Zuerst und vor allem braucht man im Vorfeld ein klares Profil. Was ich dann bei Vorstellungsgesprächen gerne mache, ist, "worst case"-Szenarien zu besprechen. Es gibt ja Bewerbungsprofis, die sind schon so routiniert, dass sie auf die meisten Fragen schon fertige Antworten haben. Beim Durchspielen eines worst-case-szenarios könnte man beispielweise sagen: "Besonders kritische Situationen bei uns sind....... . – Wie würden Sie in dieser Situation handeln"  um zu  testen, wie geht der Kandidat damit um. Oder ich frage: "Was ist, wenn...." Dabei geht es mir darum, zu sehen, wie der andere mit so einer Frage umgeht:  Formuliert er es als Chance oder als Problem? Was würde er konkret tun? usw.

Wie finden Sie heraus, ob jemand die gesuchten Talente und Kompetenzen hat oder nicht?

Bei den vorhin erwähnten "worst case Fragen" kann man sich als Kandidat kaum vorbereiten. Das ist das eine. Das nächste ist schlicht und einfach: wenig reden und viel zuhören und zuschauen. Wie agiert der Gesprächspartner, welche Meinungen hat er, wie sagt er es, passt das alles zusammen? 

Wenn Sie jemand Guten gefunden haben, wie halten Sie ihn dann?

Indem ich drei Dinge mache. Erstens ein emotionales Umfeld schaffen, wo er sich wohl fühlt. Das braucht Zeit, aber es ist die vornehmste Führungsaufgabe, sich dafür die Zeit zu nehmen. Es ist ein Wahnsinn, wenn man Führungskräfte fragt, "welche Hobbies haben deine Mitarbeiter?" und sie sagen, "weiß ich nicht und interessiert mich auch nicht." Man muss es nicht übertreiben, aber Führen heißt, eine Beziehung zu den Leuten zu haben. Zum zweiten muss von Anfang an der Sinn klar sein: Warum ist es wichtig, dass du so deine Leistung bringst?

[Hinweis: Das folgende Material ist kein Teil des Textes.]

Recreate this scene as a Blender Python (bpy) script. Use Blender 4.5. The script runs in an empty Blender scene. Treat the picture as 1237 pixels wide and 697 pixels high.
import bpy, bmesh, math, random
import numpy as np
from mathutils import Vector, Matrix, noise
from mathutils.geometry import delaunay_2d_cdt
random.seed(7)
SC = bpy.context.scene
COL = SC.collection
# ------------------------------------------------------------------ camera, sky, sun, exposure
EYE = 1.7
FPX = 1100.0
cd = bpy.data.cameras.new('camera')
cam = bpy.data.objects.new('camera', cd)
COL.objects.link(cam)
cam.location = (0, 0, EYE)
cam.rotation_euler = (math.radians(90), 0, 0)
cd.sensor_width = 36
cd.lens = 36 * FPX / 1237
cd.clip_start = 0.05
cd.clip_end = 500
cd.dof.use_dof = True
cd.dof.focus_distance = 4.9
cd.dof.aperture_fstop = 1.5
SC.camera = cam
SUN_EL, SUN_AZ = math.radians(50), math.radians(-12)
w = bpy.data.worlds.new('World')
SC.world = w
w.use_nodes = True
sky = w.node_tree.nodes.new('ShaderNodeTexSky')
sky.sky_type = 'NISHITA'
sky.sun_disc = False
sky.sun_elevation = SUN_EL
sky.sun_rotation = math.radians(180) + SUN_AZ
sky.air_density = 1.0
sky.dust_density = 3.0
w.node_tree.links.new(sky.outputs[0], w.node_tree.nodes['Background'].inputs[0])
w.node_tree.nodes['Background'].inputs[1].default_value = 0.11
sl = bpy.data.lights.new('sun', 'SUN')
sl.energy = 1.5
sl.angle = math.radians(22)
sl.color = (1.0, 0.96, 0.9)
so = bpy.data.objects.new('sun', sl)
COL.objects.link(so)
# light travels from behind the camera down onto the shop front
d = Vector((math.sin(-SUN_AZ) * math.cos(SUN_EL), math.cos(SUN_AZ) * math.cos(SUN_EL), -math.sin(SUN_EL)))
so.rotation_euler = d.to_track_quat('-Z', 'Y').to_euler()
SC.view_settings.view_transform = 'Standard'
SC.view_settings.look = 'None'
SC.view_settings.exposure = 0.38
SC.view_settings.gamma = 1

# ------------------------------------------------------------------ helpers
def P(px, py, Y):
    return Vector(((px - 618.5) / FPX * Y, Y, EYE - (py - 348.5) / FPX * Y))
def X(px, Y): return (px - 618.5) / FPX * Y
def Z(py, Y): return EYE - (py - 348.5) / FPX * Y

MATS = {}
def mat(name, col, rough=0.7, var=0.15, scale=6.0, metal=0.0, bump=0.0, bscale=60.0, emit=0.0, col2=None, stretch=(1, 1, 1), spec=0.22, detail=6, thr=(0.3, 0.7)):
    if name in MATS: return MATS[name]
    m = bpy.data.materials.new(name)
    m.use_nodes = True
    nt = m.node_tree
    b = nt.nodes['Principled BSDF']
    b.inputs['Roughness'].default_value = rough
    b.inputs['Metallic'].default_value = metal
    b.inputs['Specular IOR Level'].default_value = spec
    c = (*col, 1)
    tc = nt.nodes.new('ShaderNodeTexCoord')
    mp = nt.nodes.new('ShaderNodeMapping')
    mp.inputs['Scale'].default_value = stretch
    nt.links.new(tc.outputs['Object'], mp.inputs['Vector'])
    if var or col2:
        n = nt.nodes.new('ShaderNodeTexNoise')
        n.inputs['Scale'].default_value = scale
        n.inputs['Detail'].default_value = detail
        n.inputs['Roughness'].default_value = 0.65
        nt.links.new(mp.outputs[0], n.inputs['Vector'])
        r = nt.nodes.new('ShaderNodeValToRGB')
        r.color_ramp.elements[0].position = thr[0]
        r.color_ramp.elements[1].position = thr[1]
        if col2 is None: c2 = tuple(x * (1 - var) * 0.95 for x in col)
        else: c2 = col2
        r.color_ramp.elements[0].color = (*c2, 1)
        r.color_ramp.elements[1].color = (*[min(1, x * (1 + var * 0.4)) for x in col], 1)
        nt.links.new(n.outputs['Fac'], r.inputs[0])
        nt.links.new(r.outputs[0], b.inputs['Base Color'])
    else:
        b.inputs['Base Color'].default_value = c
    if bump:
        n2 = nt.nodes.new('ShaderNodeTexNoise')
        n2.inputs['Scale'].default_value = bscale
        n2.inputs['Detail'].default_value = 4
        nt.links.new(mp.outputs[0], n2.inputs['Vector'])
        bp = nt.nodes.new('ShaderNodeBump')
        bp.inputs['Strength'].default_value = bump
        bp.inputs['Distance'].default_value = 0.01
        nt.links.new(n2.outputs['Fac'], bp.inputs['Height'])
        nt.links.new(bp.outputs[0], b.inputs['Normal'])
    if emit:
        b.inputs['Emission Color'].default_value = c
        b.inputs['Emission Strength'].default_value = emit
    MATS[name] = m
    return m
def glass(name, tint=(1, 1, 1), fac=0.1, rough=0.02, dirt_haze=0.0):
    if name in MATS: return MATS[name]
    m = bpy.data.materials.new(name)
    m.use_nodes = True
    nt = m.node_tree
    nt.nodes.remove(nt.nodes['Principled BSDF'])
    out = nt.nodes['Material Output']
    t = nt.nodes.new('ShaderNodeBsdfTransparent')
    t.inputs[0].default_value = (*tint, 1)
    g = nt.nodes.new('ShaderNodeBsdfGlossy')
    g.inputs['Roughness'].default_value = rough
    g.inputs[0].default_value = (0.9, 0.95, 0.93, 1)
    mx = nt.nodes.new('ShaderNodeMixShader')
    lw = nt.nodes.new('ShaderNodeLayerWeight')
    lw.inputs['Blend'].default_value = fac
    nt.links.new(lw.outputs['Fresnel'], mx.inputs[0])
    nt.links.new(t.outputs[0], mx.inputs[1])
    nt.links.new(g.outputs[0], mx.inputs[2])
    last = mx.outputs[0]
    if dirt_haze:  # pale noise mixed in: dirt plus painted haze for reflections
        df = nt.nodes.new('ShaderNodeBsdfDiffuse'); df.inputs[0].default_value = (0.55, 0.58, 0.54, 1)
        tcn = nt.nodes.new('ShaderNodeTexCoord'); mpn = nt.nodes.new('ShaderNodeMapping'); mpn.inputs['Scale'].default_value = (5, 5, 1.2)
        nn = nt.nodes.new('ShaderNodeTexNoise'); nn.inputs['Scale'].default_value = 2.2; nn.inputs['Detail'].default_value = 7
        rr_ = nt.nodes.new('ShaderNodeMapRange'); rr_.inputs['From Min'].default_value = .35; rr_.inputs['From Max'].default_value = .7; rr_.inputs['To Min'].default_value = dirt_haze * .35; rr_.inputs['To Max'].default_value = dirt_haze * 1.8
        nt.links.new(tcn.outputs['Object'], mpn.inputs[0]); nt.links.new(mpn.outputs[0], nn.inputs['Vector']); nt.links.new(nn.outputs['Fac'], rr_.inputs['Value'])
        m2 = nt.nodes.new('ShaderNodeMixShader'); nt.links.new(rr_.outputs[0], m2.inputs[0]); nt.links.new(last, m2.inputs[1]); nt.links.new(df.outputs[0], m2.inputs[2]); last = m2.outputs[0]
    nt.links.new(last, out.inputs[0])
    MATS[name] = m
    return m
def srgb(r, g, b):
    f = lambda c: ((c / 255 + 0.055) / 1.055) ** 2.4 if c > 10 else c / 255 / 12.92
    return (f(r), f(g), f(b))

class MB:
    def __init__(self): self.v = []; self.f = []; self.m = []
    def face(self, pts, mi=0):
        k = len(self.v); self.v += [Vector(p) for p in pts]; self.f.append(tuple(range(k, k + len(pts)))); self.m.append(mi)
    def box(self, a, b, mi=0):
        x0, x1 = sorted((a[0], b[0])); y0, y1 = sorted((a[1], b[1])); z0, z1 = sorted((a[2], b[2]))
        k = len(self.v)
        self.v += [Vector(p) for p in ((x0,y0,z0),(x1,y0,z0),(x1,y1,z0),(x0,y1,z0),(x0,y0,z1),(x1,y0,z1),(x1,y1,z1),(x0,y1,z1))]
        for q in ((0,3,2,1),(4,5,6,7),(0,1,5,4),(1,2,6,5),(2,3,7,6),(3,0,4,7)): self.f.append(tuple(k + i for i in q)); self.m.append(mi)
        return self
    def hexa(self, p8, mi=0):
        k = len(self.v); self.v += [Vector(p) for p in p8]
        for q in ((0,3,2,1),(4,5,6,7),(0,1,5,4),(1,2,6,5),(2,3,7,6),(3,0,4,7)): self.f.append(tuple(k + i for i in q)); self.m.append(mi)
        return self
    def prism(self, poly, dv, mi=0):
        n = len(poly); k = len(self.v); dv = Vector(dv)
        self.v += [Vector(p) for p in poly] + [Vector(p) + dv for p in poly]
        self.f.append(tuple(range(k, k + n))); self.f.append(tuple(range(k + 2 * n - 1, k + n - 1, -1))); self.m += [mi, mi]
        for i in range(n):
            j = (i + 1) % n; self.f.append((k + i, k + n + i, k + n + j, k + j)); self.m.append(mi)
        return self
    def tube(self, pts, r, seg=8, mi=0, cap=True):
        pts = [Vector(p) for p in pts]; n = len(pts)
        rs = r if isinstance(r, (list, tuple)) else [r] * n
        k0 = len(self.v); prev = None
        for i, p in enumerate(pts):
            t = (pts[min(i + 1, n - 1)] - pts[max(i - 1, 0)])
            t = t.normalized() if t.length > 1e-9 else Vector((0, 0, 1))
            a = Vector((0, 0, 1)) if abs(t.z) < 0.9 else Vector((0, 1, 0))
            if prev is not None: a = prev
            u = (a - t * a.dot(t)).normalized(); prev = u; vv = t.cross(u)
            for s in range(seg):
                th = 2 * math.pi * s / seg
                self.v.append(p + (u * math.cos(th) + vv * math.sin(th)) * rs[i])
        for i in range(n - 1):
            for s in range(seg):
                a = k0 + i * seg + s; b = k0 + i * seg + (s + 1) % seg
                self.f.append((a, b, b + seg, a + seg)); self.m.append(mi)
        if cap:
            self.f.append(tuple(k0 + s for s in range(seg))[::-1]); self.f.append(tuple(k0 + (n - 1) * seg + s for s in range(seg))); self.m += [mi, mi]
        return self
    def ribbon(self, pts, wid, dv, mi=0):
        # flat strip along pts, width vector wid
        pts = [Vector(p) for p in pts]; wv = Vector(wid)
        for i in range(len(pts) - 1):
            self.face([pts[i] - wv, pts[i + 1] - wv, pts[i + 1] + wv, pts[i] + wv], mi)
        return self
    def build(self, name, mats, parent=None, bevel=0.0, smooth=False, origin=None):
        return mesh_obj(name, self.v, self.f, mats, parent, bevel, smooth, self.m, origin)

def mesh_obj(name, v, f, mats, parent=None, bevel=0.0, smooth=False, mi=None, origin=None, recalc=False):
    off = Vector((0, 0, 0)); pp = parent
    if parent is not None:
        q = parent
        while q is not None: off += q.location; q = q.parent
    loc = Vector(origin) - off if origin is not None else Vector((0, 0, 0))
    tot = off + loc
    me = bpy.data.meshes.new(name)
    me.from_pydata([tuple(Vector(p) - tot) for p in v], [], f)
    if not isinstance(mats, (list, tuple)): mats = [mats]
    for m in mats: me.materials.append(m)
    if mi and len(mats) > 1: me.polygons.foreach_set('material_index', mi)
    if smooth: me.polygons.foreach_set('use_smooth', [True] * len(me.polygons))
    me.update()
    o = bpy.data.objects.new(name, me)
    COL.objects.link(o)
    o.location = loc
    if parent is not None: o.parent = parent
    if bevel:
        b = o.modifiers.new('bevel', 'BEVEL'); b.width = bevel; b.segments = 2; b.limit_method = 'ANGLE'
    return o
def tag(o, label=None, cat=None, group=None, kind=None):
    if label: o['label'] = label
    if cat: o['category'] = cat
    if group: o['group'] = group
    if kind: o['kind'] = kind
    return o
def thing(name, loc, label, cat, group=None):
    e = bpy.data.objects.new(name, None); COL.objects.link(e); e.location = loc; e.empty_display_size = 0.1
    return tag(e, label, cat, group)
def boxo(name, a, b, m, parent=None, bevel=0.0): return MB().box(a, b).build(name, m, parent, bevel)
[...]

Welchen Sinn spielst du im Gesamten gesehen? Und drittens muss mich der Mitarbeiter ganz einfach spüren. Er muss wissen, da ist jemand, der ihn wahrnimmt, der ihm Feedback gibt. Der große Frust entsteht dadurch, dass die Leute den Eindruck haben, sie werden ignoriert. Keiner sieht, was sie tun. Wertgeschätzt, sprich gespürt zu werden, ist 80% der Motivation, wenn Gehalt und Rahmenbedingungen halbwegs passen.

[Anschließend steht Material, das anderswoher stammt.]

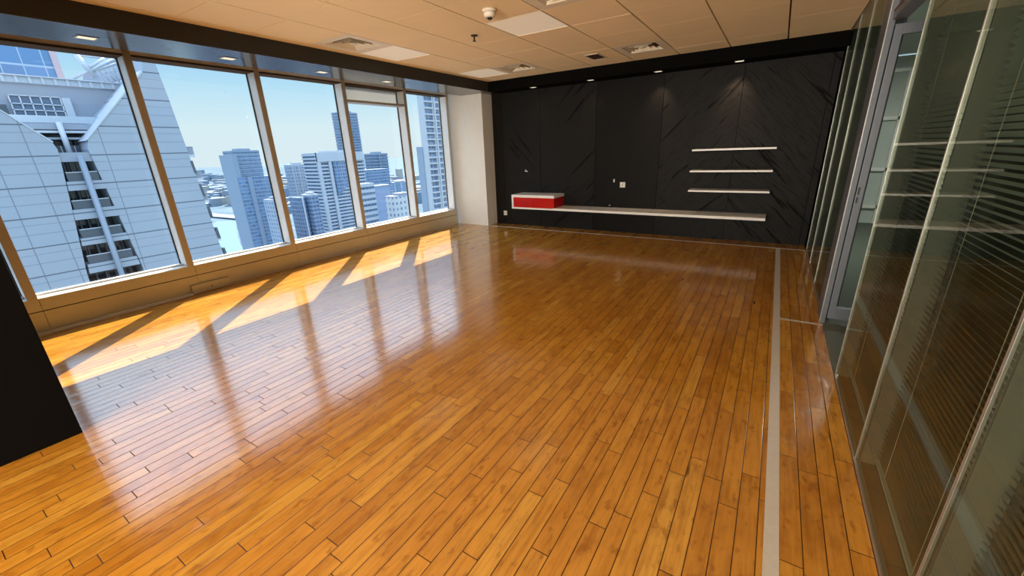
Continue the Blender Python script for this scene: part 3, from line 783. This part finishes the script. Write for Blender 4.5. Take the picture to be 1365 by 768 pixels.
townA, townB, townC = plain('town_grey', (.17, .21, .26), .8), plain('town_sand', (.26, .27, .27), .8), plain('town_blue', (.13, .19, .26), .8)
town = MB(); rr = random.Random(3)
for q in range(900):
    x = -rr.uniform(700, 3600); az = math.radians(rr.uniform(44, 71)); y = -x/math.tan(az)
    if 170 < y < 470 and -1250 < x: continue
    if -1300 < x and y > 1100: continue
    w = rr.uniform(8, 26); hh = rr.uniform(4, 26)*(1 if rr.random() < .9 else 2)
    if y > 1380: continue
    town.box(x-w, x+w, y-w*.8, y+w*.8, ZG, ZG+hh, rr.randrange(3))
tag(town.build('low_town', [townA, townB, townC]), 'hazy low town of countless small buildings spreading towards the horizon', 'town', kind='stuff')

# ================================================================== LIGHT
w = bpy.data.worlds.new('sky'); scn.world = w; w.use_nodes = True
nt = w.node_tree; nt.nodes.clear(); h = NT(nt)
tc = h.n('ShaderNodeTexCoord'); sp = h.n('ShaderNodeSeparateXYZ'); h.link(tc.outputs['Generated'], sp.inputs[0])
sky = h.ramp(sp.outputs[2], [(0.0, (.74, .88, .93)), (.06, (.72, .89, .95)), (.13, (.50, .79, .96)), (.20, (.33, .64, .95)), (.26, (.45, .70, .97)), (.36, (.64, .81, 1.0)), (.8, (.5, .70, 1.0)), (1, (.42, .62, 1))])
sky_boost = h.m('MULTIPLY_ADD', h.smooth(sp.outputs[2], .24, .40), 2.5, 1.02)       # sky above the window view boosted to light room and floor reflections
bg = h.n('ShaderNodeBackground'); h.link(sky, bg.inputs[0]); h.link(sky_boost, bg.inputs[1])
wo = h.n('ShaderNodeOutputWorld'); h.link(bg.outputs[0], wo.inputs[0])

sd = bpy.data.lights.new('sun', 'SUN'); sd.energy = 13.5; sd.angle = math.radians(.53); sd.color = (1, .93, .80)
so = bpy.data.objects.new('sun', sd); COL.objects.link(so); so.location = (-20, 20, 40)
so.rotation_euler = Vector((.705, -.797, -1)).to_track_quat('-Z', 'Y').to_euler()

# fill lamp added behind the camera to brighten the room
ad = bpy.data.lights.new('rear_fill_lamp', 'AREA'); ad.shape = 'RECTANGLE'; ad.size = 3.0; ad.size_y = 1.9; ad.energy = 325; ad.color = (1, .93, .82)
ao = bpy.data.objects.new('rear_fill_lamp', ad); COL.objects.link(ao); ao.location = (-1.3, YBACK-.05, 1.3); ao.rotation_euler = (math.radians(90), 0, 0)

# ================================================================== CAMERA
cd = bpy.data.cameras.new('camera'); cd.sensor_fit = 'HORIZONTAL'; cd.sensor_width = 36; cd.lens = 14.18986; cd.clip_start = .02; cd.clip_end = 20000
co = bpy.data.objects.new('camera', cd); COL.objects.link(co)
Rr, Ru, Rf = Vector((.847504, .529556, -.036154)), Vector((-.143224, .293740, .945094)), Vector((-.511101, .795793, -.324791))
mw = Matrix((( Rr.x, Ru.x, -Rf.x, 0), (Rr.y, Ru.y, -Rf.y, 0), (Rr.z, Ru.z, -Rf.z, 1.4), (0, 0, 0, 1)))
co.matrix_world = mw
scn.camera = co

vs = scn.view_settings
vs.view_transform = 'Standard'; vs.look = 'None'; vs.gamma = 1; vs.exposure = 0; vs.use_curve_mapping = False
scn.cycles.use_denoising = True
scn.cycles.max_bounces = 10; scn.cycles.diffuse_bounces = 5; scn.cycles.glossy_bounces = 5; scn.cycles.transparent_max_bounces = 24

Jetzt leben wir in einer Gesellschaft, wo Karrieredenken stark gefördert wird. Wie halte ich die Leute da, wo sie gut sind?

Schon beim Einstellungsgespräch ist die Frage wichtig: "Wo glauben Sie, stehen Sie in zehn Jahren?" Ich habe durchaus nicht die Erfahrung gemacht, dass alle karrieregeil sind. Das glaube ich nicht. Es ist einfach chic, es so zu sagen, weil man glaubt, dass es von einem erwartet wird. Ich würde sagen, ein Drittel ist wirklich karrieregeil, ein Drittel ist so lala, ein Drittel ist das überhaupt nicht. Die wollen das, was sie machen, am liebsten ewig - vielleicht in interessanten Varianten - so weitermachen. Ich sollte aber als Führungskraft sehr kreativ darüber nachdenken, was genau meint er denn mit Weiterentwicklung? Was genau fehlt ihm jetzt? Was genau sucht er, was er hier nicht findet? Das ist ja keineswegs immer ganz klar.